**SET TASK:** Look through the listing and locate every line containing the word "recreates"; copy those lines.

**DATA EXCERPTS:**
━━━━━━━━━━━━━━━━━━━━

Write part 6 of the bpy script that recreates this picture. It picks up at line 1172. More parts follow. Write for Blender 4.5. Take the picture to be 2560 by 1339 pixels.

━━━━━━━━━━━━━━━━━━━━

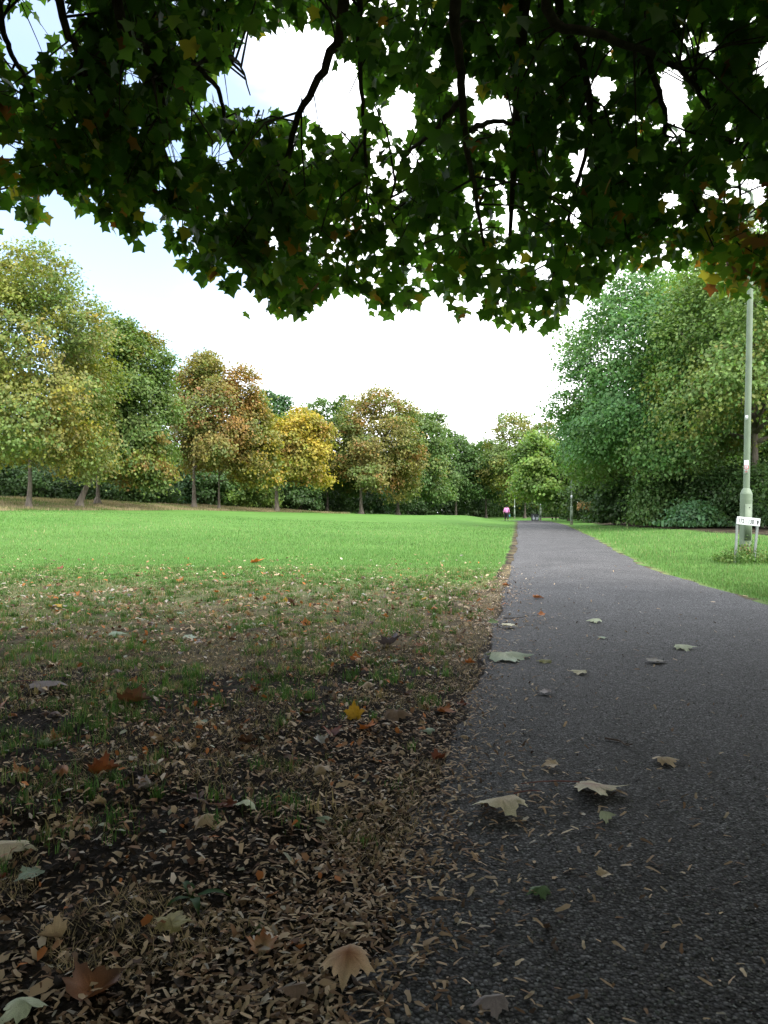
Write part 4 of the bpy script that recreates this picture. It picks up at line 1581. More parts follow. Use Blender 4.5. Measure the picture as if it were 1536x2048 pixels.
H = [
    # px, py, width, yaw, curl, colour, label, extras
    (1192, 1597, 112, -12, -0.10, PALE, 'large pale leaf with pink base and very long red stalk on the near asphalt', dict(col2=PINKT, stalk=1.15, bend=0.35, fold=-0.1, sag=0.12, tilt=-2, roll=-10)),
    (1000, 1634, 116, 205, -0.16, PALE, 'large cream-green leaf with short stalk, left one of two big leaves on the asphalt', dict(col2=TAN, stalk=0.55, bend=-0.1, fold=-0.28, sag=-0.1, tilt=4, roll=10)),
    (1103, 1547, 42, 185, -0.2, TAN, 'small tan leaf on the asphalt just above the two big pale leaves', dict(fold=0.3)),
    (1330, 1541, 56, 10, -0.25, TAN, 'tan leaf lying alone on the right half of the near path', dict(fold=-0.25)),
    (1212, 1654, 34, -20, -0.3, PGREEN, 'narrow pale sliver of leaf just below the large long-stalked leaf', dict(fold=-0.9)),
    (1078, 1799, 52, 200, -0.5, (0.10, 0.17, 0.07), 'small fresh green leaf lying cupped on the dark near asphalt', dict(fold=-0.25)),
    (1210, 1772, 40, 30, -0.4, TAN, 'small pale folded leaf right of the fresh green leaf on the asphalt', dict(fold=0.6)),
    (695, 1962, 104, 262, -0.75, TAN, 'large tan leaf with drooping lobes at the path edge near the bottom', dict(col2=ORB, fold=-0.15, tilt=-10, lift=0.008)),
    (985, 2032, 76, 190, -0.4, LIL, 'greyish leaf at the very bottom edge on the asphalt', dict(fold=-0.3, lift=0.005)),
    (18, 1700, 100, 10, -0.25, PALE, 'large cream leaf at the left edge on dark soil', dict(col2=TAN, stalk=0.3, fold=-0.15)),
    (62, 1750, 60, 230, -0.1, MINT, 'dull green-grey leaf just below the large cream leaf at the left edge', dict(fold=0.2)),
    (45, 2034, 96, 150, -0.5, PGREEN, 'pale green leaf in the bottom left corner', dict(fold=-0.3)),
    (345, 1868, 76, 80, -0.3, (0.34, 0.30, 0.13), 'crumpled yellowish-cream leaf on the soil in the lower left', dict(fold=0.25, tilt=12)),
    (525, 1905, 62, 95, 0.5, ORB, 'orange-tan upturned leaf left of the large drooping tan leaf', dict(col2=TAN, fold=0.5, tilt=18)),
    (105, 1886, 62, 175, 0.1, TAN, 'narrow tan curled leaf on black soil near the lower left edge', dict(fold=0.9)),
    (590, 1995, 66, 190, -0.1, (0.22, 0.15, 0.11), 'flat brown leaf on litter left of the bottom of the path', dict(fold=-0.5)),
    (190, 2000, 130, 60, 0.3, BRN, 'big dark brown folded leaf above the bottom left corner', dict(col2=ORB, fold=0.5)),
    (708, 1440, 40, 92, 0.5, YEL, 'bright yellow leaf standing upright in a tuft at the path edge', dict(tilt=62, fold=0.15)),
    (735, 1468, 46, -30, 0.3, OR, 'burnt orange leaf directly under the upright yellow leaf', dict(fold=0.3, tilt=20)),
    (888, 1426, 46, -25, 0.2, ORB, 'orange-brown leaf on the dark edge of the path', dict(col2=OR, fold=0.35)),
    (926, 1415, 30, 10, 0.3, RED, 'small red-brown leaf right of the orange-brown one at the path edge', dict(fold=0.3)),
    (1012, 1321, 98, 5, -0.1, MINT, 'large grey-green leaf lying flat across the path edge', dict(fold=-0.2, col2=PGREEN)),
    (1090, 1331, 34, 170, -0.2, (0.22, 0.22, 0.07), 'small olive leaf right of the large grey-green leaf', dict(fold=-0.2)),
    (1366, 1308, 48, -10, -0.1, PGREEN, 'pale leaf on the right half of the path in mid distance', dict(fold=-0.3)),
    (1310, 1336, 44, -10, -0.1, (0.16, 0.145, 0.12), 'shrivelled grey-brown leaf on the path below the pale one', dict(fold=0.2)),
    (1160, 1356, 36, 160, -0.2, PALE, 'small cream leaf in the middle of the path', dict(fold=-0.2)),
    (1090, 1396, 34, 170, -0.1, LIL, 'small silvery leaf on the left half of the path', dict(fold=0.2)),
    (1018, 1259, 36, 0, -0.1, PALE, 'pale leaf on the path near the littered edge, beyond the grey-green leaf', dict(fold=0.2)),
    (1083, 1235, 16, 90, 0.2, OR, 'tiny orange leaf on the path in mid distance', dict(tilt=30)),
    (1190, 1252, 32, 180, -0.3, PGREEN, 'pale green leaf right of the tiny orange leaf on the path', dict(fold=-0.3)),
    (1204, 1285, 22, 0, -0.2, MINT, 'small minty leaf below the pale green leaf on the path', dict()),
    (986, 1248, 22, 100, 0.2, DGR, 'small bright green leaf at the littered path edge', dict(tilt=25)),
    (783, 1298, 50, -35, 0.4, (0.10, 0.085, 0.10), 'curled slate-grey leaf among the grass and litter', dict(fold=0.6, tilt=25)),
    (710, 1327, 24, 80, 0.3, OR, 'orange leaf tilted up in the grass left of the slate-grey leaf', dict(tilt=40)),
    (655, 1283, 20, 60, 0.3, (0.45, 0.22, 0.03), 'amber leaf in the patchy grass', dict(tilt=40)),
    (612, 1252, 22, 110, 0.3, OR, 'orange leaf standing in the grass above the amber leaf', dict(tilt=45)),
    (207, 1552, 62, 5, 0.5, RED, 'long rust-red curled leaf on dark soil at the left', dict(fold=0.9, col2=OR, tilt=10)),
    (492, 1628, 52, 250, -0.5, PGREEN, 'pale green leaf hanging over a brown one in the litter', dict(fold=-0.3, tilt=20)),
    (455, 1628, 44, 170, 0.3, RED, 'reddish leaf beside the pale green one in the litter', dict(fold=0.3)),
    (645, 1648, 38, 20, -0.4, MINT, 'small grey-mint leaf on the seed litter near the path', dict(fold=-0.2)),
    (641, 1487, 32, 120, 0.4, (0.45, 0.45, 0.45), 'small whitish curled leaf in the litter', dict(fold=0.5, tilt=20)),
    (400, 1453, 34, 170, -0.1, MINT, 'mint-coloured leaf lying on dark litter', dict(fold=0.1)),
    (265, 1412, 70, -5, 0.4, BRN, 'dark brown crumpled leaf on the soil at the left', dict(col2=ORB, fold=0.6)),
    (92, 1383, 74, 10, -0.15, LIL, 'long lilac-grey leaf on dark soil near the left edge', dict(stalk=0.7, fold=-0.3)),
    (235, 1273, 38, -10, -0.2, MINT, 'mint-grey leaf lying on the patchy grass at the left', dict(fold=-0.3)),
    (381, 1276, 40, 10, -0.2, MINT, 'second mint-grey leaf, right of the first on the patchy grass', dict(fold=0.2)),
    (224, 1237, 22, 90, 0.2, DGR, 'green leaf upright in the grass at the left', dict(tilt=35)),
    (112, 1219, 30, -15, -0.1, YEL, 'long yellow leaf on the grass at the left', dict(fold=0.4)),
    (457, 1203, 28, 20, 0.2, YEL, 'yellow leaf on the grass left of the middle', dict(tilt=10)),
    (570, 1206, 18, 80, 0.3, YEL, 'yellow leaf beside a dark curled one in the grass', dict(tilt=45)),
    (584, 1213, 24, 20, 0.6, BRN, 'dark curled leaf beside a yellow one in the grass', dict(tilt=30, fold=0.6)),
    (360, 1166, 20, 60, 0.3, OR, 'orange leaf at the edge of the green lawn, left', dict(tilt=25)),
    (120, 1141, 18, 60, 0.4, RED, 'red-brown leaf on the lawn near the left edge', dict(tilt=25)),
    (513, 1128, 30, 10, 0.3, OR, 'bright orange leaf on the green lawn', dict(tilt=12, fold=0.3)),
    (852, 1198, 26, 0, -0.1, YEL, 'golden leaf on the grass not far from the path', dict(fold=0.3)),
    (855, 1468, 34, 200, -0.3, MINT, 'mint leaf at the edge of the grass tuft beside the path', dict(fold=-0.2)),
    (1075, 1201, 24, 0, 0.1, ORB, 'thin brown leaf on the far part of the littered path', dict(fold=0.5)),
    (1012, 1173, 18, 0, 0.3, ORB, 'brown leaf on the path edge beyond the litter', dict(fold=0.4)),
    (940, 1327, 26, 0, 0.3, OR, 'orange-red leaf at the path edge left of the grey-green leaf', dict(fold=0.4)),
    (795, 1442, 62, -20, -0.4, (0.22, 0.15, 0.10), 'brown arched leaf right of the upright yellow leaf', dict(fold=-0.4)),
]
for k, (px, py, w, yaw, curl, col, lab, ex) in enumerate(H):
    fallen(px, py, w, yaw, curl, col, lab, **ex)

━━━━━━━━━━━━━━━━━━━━

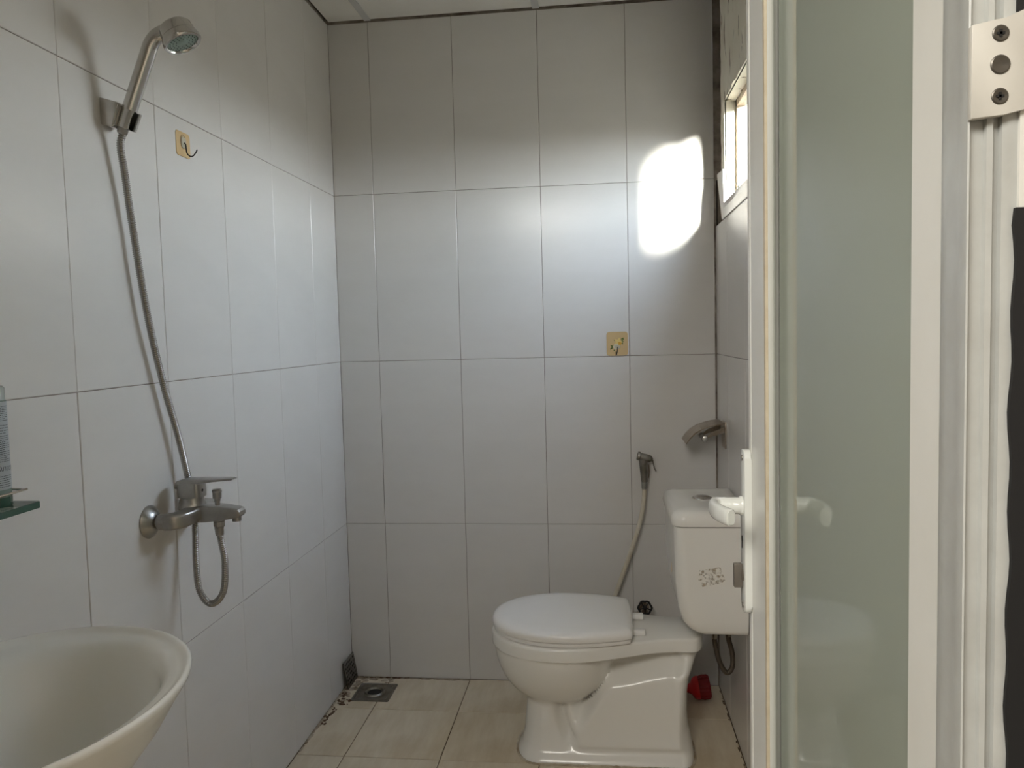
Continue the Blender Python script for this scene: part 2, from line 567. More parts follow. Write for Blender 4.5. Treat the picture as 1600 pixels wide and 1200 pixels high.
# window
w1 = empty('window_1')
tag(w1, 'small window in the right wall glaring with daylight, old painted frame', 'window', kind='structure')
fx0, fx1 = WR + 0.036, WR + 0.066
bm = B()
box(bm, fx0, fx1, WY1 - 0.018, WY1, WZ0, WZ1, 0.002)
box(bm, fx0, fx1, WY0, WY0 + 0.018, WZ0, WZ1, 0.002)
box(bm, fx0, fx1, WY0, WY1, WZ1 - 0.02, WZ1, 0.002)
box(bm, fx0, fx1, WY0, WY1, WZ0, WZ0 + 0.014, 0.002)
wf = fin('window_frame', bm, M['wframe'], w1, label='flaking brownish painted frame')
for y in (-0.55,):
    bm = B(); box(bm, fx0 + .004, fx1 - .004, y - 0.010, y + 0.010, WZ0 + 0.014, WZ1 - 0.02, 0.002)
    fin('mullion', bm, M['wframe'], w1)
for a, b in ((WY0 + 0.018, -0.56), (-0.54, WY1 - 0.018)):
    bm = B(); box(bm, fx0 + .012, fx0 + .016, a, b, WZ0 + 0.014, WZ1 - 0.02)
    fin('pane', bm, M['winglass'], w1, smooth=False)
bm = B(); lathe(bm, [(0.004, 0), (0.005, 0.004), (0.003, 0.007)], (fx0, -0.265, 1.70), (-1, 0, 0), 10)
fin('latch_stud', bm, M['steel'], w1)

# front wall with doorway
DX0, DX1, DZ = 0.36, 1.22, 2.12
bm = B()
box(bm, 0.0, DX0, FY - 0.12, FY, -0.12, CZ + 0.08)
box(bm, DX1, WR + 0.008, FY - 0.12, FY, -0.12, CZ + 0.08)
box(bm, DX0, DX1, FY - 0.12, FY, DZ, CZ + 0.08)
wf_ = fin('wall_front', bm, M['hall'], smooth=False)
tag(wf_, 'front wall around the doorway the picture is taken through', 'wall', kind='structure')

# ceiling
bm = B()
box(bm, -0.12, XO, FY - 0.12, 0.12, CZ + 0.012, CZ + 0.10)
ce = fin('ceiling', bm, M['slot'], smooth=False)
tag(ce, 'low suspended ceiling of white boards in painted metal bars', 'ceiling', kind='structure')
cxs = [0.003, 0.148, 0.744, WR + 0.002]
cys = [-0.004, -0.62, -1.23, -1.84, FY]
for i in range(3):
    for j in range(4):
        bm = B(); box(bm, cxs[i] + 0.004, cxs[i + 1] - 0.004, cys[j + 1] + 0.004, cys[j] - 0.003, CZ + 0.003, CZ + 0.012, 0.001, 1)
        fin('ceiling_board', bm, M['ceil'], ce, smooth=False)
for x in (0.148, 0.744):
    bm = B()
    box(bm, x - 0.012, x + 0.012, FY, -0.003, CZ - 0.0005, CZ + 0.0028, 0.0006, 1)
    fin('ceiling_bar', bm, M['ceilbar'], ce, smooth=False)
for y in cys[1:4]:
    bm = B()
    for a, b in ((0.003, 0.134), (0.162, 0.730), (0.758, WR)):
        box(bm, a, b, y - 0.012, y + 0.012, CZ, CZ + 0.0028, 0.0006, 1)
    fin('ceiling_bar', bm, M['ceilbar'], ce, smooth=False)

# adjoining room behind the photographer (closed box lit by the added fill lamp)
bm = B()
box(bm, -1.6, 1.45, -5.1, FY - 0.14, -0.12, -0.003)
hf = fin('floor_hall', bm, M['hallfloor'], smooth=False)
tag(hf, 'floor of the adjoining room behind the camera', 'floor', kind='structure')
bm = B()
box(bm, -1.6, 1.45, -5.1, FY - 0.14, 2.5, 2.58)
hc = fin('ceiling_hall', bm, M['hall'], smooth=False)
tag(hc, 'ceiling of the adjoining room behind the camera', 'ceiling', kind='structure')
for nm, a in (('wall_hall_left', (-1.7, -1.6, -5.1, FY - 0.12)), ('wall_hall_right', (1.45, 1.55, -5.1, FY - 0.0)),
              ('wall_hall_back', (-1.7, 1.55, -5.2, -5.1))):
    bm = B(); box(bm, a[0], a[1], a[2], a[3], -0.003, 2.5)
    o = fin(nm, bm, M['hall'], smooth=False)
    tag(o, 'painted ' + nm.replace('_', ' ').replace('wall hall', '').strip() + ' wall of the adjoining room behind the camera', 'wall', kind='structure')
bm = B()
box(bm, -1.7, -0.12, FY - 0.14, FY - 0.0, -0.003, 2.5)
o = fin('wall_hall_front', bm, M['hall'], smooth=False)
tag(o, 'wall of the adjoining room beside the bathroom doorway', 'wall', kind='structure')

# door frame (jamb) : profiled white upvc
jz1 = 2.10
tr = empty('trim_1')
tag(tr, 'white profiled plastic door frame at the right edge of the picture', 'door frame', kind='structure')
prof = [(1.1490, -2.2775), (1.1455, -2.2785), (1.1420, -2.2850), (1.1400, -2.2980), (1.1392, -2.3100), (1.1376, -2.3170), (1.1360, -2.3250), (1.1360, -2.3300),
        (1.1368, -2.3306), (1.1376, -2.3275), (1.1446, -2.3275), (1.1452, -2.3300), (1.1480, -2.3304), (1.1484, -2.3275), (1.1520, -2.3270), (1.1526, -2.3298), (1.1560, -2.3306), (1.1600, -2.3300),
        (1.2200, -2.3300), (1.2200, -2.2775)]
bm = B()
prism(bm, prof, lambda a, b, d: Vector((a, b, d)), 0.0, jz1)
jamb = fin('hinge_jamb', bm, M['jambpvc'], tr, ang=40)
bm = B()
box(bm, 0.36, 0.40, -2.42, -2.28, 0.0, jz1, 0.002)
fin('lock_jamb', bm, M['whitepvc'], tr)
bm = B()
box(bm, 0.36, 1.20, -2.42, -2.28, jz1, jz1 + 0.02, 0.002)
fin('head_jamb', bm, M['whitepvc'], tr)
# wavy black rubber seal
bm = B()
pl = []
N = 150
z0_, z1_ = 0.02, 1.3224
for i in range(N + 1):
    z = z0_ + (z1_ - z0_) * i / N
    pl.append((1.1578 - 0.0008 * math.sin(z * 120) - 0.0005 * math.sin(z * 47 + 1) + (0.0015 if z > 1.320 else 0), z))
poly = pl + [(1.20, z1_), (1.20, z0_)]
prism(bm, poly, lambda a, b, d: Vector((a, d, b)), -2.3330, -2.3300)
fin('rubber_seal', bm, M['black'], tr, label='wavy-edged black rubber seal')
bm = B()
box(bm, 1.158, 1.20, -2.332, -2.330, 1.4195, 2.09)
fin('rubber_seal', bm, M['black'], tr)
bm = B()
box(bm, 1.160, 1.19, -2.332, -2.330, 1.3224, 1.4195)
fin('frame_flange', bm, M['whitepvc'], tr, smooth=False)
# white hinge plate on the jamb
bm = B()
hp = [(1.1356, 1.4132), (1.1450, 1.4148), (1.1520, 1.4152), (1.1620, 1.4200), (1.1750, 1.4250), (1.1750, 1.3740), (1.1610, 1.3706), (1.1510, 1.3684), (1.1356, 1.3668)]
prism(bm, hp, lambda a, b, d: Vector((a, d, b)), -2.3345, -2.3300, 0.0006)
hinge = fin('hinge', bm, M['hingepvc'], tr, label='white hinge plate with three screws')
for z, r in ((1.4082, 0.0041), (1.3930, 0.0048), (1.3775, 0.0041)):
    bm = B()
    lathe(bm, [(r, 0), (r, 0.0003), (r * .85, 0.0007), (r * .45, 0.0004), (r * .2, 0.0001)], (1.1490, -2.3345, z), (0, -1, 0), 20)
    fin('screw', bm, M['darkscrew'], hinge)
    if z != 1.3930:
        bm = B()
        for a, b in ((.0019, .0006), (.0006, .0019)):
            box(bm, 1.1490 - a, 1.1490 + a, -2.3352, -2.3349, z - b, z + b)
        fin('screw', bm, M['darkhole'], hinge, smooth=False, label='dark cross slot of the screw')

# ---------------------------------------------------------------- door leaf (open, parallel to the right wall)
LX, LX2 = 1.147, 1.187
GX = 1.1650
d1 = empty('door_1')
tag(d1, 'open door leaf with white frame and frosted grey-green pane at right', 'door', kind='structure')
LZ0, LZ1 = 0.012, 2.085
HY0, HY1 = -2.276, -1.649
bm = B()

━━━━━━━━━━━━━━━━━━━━

**PROBLEM SOLUTION:**
Write part 6 of the bpy script that recreates this picture. It picks up at line 1172. More parts follow. Write for Blender 4.5. Take the picture to be 2560 by 1339 pixels.
Write part 4 of the bpy script that recreates this picture. It picks up at line 1581. More parts follow. Use Blender 4.5. Measure the picture as if it were 1536x2048 pixels.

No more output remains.